Note: The story has been updated to include a statement from the ATA.

The Writers Guild of America filed a lawsuit against Hollywood’s biggest talent agencies April 17 that alleges packaging fees run afoul of state law.

The lawsuit comes four days after guild members fired thousands of talent agents after the guild and Association of Talent Agents, a group that represents talent agencies, could not agree upon best practices to guide the relationship between writers and agents.

The complaint is filed on behalf of several individual writers, including well-known writers such as Meredith Stiehm, creator of the CBS television series, “Cold Case.”

It names Creative Artists Agencies, United Talent Agency, Endeavor’s WME, and ICM Partners as defendants.

Packaging fees are a practice in which agencies collect one payment from a studio or network by gathering multiple writers, actors and directors for a creative project or projects.

The practice has existed for decades, but it has intensified the last several years as major talent agencies diversified their business model, including ramping up their own content production.

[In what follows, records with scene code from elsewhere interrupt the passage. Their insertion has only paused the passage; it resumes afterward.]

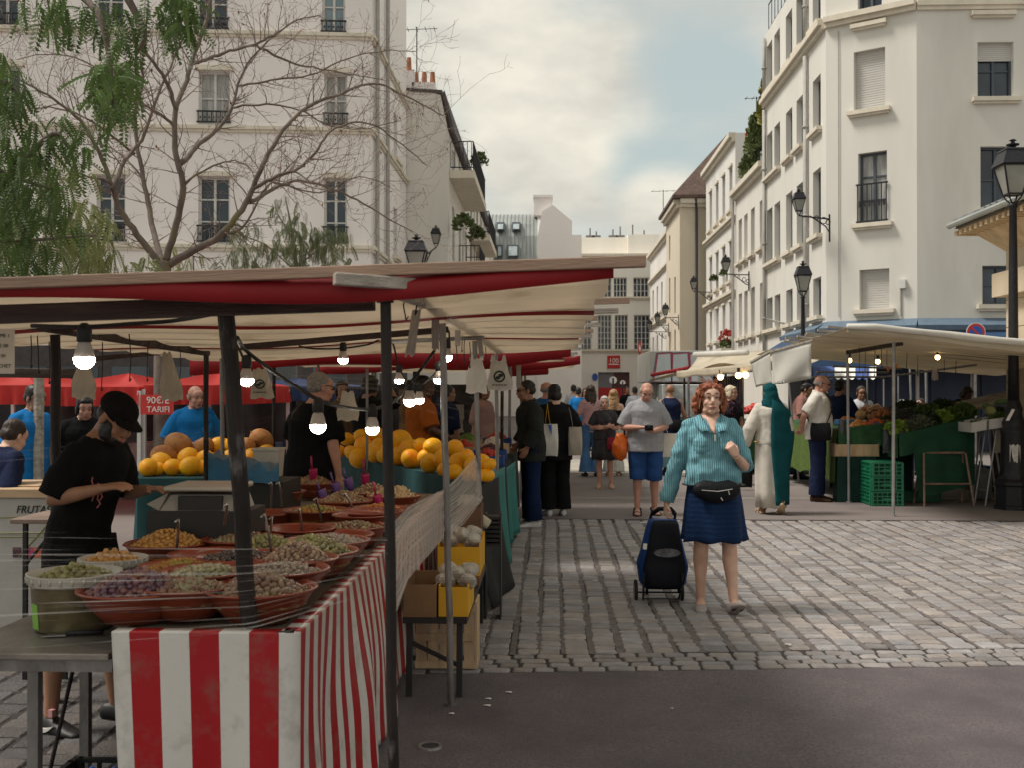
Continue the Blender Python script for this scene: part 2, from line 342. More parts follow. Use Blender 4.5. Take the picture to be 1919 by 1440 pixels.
def window(bld, O, U, Nn, h, kind='glass', rev=.22, sill=True, cols=2, rows=3, fm=None, gm=None, rail=False, lint=False):
    O = V(O); a, b, c, d = h[:4]; fr = MB(); w = b-a; t = .055 if w > .5 else .035
    D0, D1 = -rev-.01, -rev+.06
    if kind == 'shutter':
        for v in (0,): obar(fr, O,U,Nn, a,b,c,d, D0-.04, D0+.06)
        k = int((d-c)/.06)
        for i in range(k): obar(fr, O,U,Nn, a+.02,b-.02, c+i*(d-c)/k, c+(i+.82)*(d-c)/k, D0+.06, D0+.075)
        f = fr.build('shutter', m_shut, bld)
    else:
        for (p,q,r,s) in ((a,a+t,c,d),(b-t,b,c,d),(a+t,b-t,c,c+t),(a+t,b-t,d-t,d)): obar(fr, O,U,Nn, p,q,r,s, D0, D1)
        for i in range(1, cols): u = a+w*i/cols; obar(fr, O,U,Nn, u-t*.6,u+t*.6,c+t,d-t, D0+.004, D1-.004)
        for i in range(1, rows): v = c+(d-c)*i/rows; obar(fr, O,U,Nn, a+t,b-t,v-t*.35,v+t*.35, D0+.006, D1-.02)
        f = fr.build('window', fm or m_frame, bld)
        p = MB(); obar(p, O,U,Nn, a,b,c,d, D0-.03, D0+.01); p.build('pane', gm or (m_curt if kind == 'curtain' else m_glass), f)
        if kind == 'half':
            p = MB(); dd = d-(d-c)*.32; k = 9
            for i in range(k): obar(p, O,U,Nn, a,b, dd+i*(d-dd)/k, dd+(i+.9)*(d-dd)/k, D1, D1+.03)
            p.build('shutter', m_shut, f)
    if sill:
        p = MB(); obar(p, O,U,Nn, a-.15,b+.15, c-.11,c-.005, -.02,.16); obar(p, O,U,Nn, a-.11,b+.11, c-.17,c-.11, -.02,.10); p.build('sill', m_trim, f)
    if lint:
        p = MB(); obar(p, O,U,Nn, a-.06,b+.06, d+.003,d+.10, -.02,.07); p.build('lintel', m_trim, f)
    if rail:
        p = MB(); hh = rail
        for v in (c+.04, c+hh): obar(p, O,U,Nn, a-.04,b+.04, v-.02,v+.02, .03,.07)
        k = max(5, int(w/.11))
        for i in range(k+1): u = a+w*i/k; obar(p, O,U,Nn, u-.011,u+.011, c+.06,c+hh-.02, .038,.062)
        for i in range(k): u = a+w*(i+.5)/k; obar(p, O,U,Nn, u-.02,u+.02, c+hh*.42,c+hh*.58, .045,.055)
        p.build('railing', m_iron, f)
    return f
def band(mb, O, U, Nn, Ln, v, h=.16, d=.10): obar(mb, V(O), U, Nn, 0, Ln, v, v+h*.45, -.02, d*.55); obar(mb, V(O), U, Nn, 0, Ln, v+h*.45, v+h, -.02, d)
XP = V(1,0,0); XM = V(-1,0,0); YP = V(0,1,0); YM = V(0,-1,0)
def uYpix(x, X): return pX(x, 733, X).y                     # street-side facade: depth at which column x meets plane X

# ---- right-hand corner building
XR = 7.3
A = thing('apartment_building', 'white corner apartment building with chamfered corner and blue awning, right side', 'building', (9, 33, 0))
cA = V(XR, 29.1, 0); cB = V(9.22, 27.75, 0); HA = 16
wl = MB()
cu = (cB-cA); cl = cu.length; cu.normalize(); cn = V(cu.y, -cu.x, 0)
def zat(y, Y): return 1.55+(733-y)*Y/2050
hs = []
def uch(x):                                                 # along the chamfer for a pixel column
    r = ray(x, 733); n = cn; t = (cA-EYE).dot(n)/r.dot(n); return ((EYE+r*t)-cA).dot(cu)
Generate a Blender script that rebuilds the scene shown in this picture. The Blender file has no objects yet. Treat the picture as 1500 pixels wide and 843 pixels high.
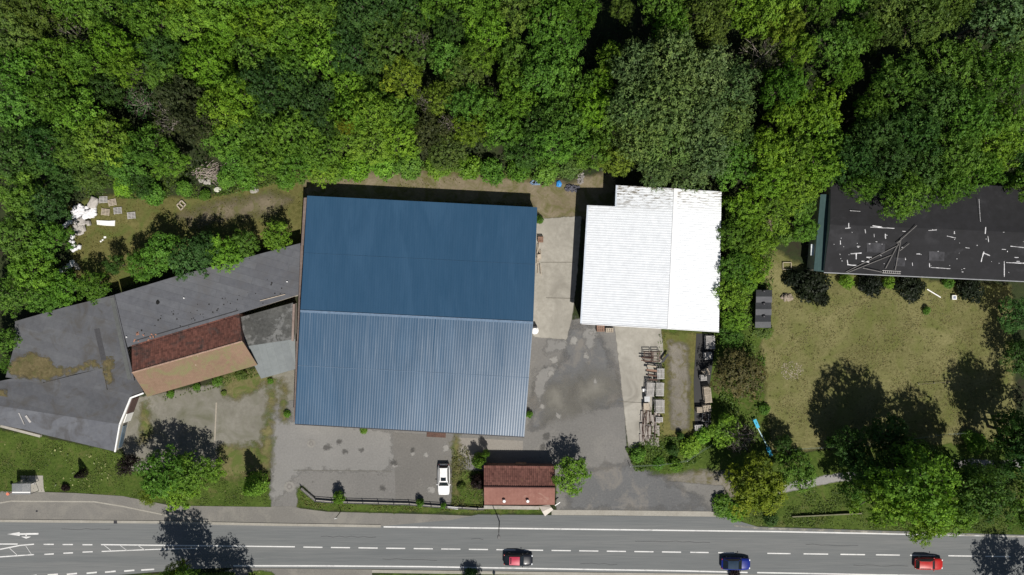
import bpy, bmesh, math, random
import numpy as np
from mathutils import Vector, Matrix, Quaternion

# ------------------------------------------------------------------ camera, sky, sun, exposure
S = bpy.context.scene
C = S.collection
CAM_H = 141.0
cam = bpy.data.objects.new('camera', bpy.data.cameras.new('camera'))
C.objects.link(cam)
cam.location = (0, 0, CAM_H)
cam.data.sensor_fit = 'HORIZONTAL'
cam.data.angle = 2 * math.atan(75.0 / CAM_H)
cam.data.clip_start = 1.0
cam.data.clip_end = 3000.0
S.camera = cam

SUN_ELEV = math.radians(56.4)
SUN_DIR = Vector((-0.356 * math.cos(SUN_ELEV), 0.934 * math.cos(SUN_ELEV), -math.sin(SUN_ELEV)))
world = bpy.data.worlds.new('World'); S.world = world
world.use_nodes = True
wn = world.node_tree
sky = wn.nodes.new('ShaderNodeTexSky')
sky.sky_type = 'NISHITA'; sky.sun_disc = False
sky.sun_elevation = SUN_ELEV; sky.sun_rotation = math.radians(159.0)
wn.links.new(sky.outputs[0], wn.nodes['Background'].inputs[0])
wn.nodes['Background'].inputs[1].default_value = 0.05
sl = bpy.data.lights.new('sun', 'SUN')
sl.energy = 5.0; sl.angle = math.radians(0.5); sl.color = (1.0, 0.95, 0.88)
sun = bpy.data.objects.new('sun', sl); C.objects.link(sun)
sun.rotation_euler = SUN_DIR.to_track_quat('-Z', 'Y').to_euler()
sun.location = (30, -80, 120)
S.view_settings.view_transform = 'Standard'; S.view_settings.look = 'None'
S.view_settings.gamma = 1.0; S.view_settings.use_curve_mapping = False
S.view_settings.exposure = 0.05

# ------------------------------------------------------------------ helpers
R = random.Random(7)

def W(px, py, h=0.0):
    """where a roof corner, crown or kerb seen in the survey photo stands, given its height in metres"""
    k = 0.1 * (1 - h / CAM_H)
    return Vector(((px - 750) * k, -(py - 421.5) * k, h))

def WL(pts, h=0.0):
    return [W(x, y, h) for x, y in pts]

ORG = {}

def tag(o, label=None, cat=None, group=None, kind=None):
    if label: o['label'] = label
    if cat: o['category'] = cat
    if group: o['group'] = group
    if kind: o['kind'] = kind
    return o

def thing(name, label, cat, loc, group=None, rotz=0.0):
    o = bpy.data.objects.new(name, None); C.objects.link(o)
    o.empty_display_size = 0.3
    o.location = loc; o.rotation_euler = (0, 0, rotz)
    ORG[o.name] = Vector(loc)
    return tag(o, label, cat, group)

class MB:
    def __init__(s):
        s.v = []; s.f = []; s.smooth = False; s.tint = None
    def quad(s, a, b, c, d):
        n = len(s.v); s.v += [tuple(a), tuple(b), tuple(c), tuple(d)]; s.f.append((n, n+1, n+2, n+3))
    def tri(s, a, b, c):
        n = len(s.v); s.v += [tuple(a), tuple(b), tuple(c)]; s.f.append((n, n+1, n+2))
    def poly(s, pts):
        n = len(s.v); s.v += [tuple(p) for p in pts]; s.f.append(tuple(range(n, n+len(pts))))
    def box(s, c, size, rz=0.0, tilt=None):
        hx, hy, hz = size[0]/2, size[1]/2, size[2]/2
        m = Matrix.Rotation(rz, 3, 'Z')
        if tilt is not None: m = m @ tilt
        n = len(s.v)
        for dx, dy, dz in ((-1,-1,-1),(1,-1,-1),(1,1,-1),(-1,1,-1),(-1,-1,1),(1,-1,1),(1,1,1),(-1,1,1)):
            p = m @ Vector((dx*hx, dy*hy, dz*hz)) + Vector(c)
            s.v.append(tuple(p))
        s.f += [(n+3,n+2,n+1,n),(n+4,n+5,n+6,n+7),(n,n+1,n+5,n+4),(n+1,n+2,n+6,n+5),(n+2,n+3,n+7,n+6),(n+3,n,n+4,n+7)]
        return s
    def beam(s, p0, p1, w, h):
        p0, p1 = Vector(p0), Vector(p1); d = p1 - p0
        q = d.to_track_quat('X', 'Z').to_matrix()
        return s.box((p0+p1)/2, (d.length, w, h), 0, q)
    def prism(s, pts, z0, z1):
        """closed vertical prism over a polygon of (x, y)"""
        pts = [(p[0], p[1]) for p in pts]
        if area2(pts) < 0: pts = pts[::-1]
        n = len(s.v); k = len(pts)
        s.v += [(x, y, z0) for x, y in pts] + [(x, y, z1) for x, y in pts]
        s.f.append(tuple(range(n+k, n+2*k))); s.f.append(tuple(range(n+k-1, n-1, -1)))
        for i in range(k):
            j = (i+1) % k; s.f.append((n+i, n+j, n+k+j, n+k+i))
        return s
    def tube(s, p0, p1, r0, r1=None, n=7, cap=True):
        r1 = r0 if r1 is None else r1
        p0, p1 = Vector(p0), Vector(p1); d = (p1-p0)
        if d.length < 1e-5: return s
        q = d.to_track_quat('Z', 'Y'); b = len(s.v)
        for p, r in ((p0, r0), (p1, r1)):
            for i in range(n):
                a = 2*math.pi*i/n
                s.v.append(tuple(p + q @ Vector((r*math.cos(a), r*math.sin(a), 0))))
        for i in range(n):
            j = (i+1) % n; s.f.append((b+i, b+j, b+n+j, b+n+i))
        if cap:
            s.f.append(tuple(range(b+n-1, b-1, -1))); s.f.append(tuple(range(b+n, b+2*n)))
        return s
    def path(s, pts, r, n=6):
        for a, b in zip(pts[:-1], pts[1:]): s.tube(a, b, r, r, n)
        return s
    def ball(s, c, rad, seg=10, ring=7, rough=0.0, rng=None):
        c = Vector(c); b = len(s.v)
        rx, ry, rz = (rad, rad, rad) if not hasattr(rad, '__len__') else rad
        s.v.append((c.x, c.y, c.z+rz))
        for i in range(1, ring):
            t = math.pi*i/ring
            for j in range(seg):
                a = 2*math.pi*j/seg; k = 1 + (rng.uniform(-rough, rough) if rng else 0)
                s.v.append((c.x+rx*k*math.sin(t)*math.cos(a), c.y+ry*k*math.sin(t)*math.sin(a), c.z+rz*k*math.cos(t)))
        s.v.append((c.x, c.y, c.z-rz)); e = len(s.v)-1
        for j in range(seg):
            k = (j+1) % seg
            s.f.append((b, b+1+j, b+1+k)); s.f.append((e, e-seg+k, e-seg+j))
            for i in range(ring-2):
                o = b+1+i*seg; s.f.append((o+j, o+seg+j, o+seg+k, o+k))
        return s
    def build(s, name, mat, parent=None, local=False):
        me = bpy.data.meshes.new(name)
        o = bpy.data.objects.new(name, me)
        org = Vector((0, 0, 0))
        if parent is not None and not local:
            org = ORG[root_of(parent).name]
        me.from_pydata([(x-org.x, y-org.y, z-org.z) for x, y, z in s.v], [], s.f)
        me.materials.append(mat)
        if s.tint is not None:
            a = me.attributes.new('tint', 'FLOAT', 'FACE'); a.data.foreach_set('value', s.tint)
        if s.smooth:
            me.polygons.foreach_set('use_smooth', [True]*len(me.polygons))
        me.update()
        C.objects.link(o)
        if parent is not None: o.parent = parent
        return o

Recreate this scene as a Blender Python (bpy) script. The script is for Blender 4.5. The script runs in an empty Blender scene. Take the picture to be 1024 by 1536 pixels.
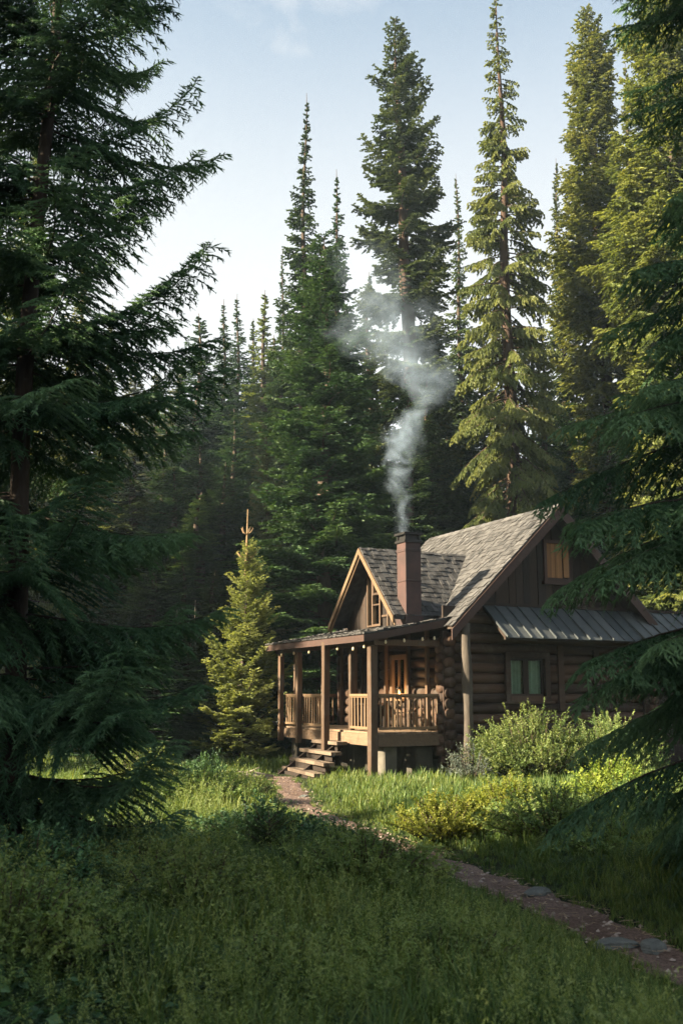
import bpy, math, random
import numpy as np
from math import radians as R, sin, cos, pi

rnd = random.Random(7)
sc = bpy.context.scene
col = sc.collection

# ------------------------------------------------------------------ camera, sky, sun, exposure
H_EYE = 2.04
F_PX, CX, CY = 1493.0, 512.0, 768.0            # focal length in photo pixels (1024 x 1536)
PITCH = math.atan(273.0 / F_PX)
cam = bpy.data.cameras.new('camera'); cam_o = bpy.data.objects.new('camera', cam); col.objects.link(cam_o)
cam.sensor_fit = 'VERTICAL'; cam.sensor_height = 36.0; cam.lens = 36.0 * F_PX / 1536.0
cam_o.location = (0, 0, H_EYE); cam_o.rotation_euler = (R(90) + PITCH, 0, 0)
cam.clip_start = 0.1; cam.clip_end = 3000
cam.dof.use_dof = True; cam.dof.focus_distance = 25.0; cam.dof.aperture_fstop = 2.8
sc.camera = cam_o

SUN_EL, SUN_AZ = R(25), R(-106)                 # azimuth clockwise from +Y: the sun stands to the left
sun_dir = np.array([sin(SUN_AZ) * cos(SUN_EL), cos(SUN_AZ) * cos(SUN_EL), sin(SUN_EL)])
w = bpy.data.worlds.new('World'); sc.world = w; w.use_nodes = True
nt = w.node_tree; nt.nodes.clear()
def N(tree, t, **kw):
    n = tree.nodes.new(t)
    for k, v in kw.items(): setattr(n, k, v)
    return n
sky = N(nt, 'ShaderNodeTexSky', sky_type='NISHITA', sun_disc=False)
sky.sun_elevation = SUN_EL; sky.sun_rotation = SUN_AZ
sky.air_density = 1.0; sky.dust_density = 5.0; sky.ozone_density = 0.8; sky.altitude = 600
bg = N(nt, 'ShaderNodeBackground'); bg.inputs['Strength'].default_value = 0.06
wo = N(nt, 'ShaderNodeOutputWorld')
tcw = N(nt, 'ShaderNodeTexCoord')
mpw = N(nt, 'ShaderNodeMapping'); mpw.inputs['Scale'].default_value = (2.0, 2.0, 2.4); mpw.inputs['Location'].default_value = (1.3, 0.2, 0.35)
nz = N(nt, 'ShaderNodeTexNoise'); nz.inputs['Scale'].default_value = 1.3; nz.inputs['Detail'].default_value = 5; nz.inputs['Roughness'].default_value = 0.5; nz.inputs['Distortion'].default_value = 0.2
rmp = N(nt, 'ShaderNodeMapRange'); rmp.inputs[1].default_value = 0.45; rmp.inputs[2].default_value = 0.8; rmp.inputs[3].default_value = 0.0; rmp.inputs[4].default_value = 0.35
mxw = N(nt, 'ShaderNodeMixRGB'); mxw.inputs['Color2'].default_value = (2.75, 2.80, 3.30, 1)
nt.links.new(tcw.outputs['Generated'], mpw.inputs[0]); nt.links.new(mpw.outputs[0], nz.inputs['Vector'])
nt.links.new(nz.outputs['Fac'], rmp.inputs[0]);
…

Writers would prefer talent agencies get paid through a percentage cut of the individual talent’s earnings.

The lawsuit contends that the fees mark a breach of fiduciary duty and constitute an illegal kickback that talent agencies are receiving from writers’ employers.

"This development is ironic given that the Guild itself has agreed to the legitimacy of packaging for more than 43 years," said Karen Stuart, executive director of the ATA, in a statement. "Even more ironic is the fact that the statute the WGA is suing under prevents abuses of power and authority by labor union leaders, even as the Guild has intimidated its own members and repeatedly misled them about their lack of good faith in the negotiating room."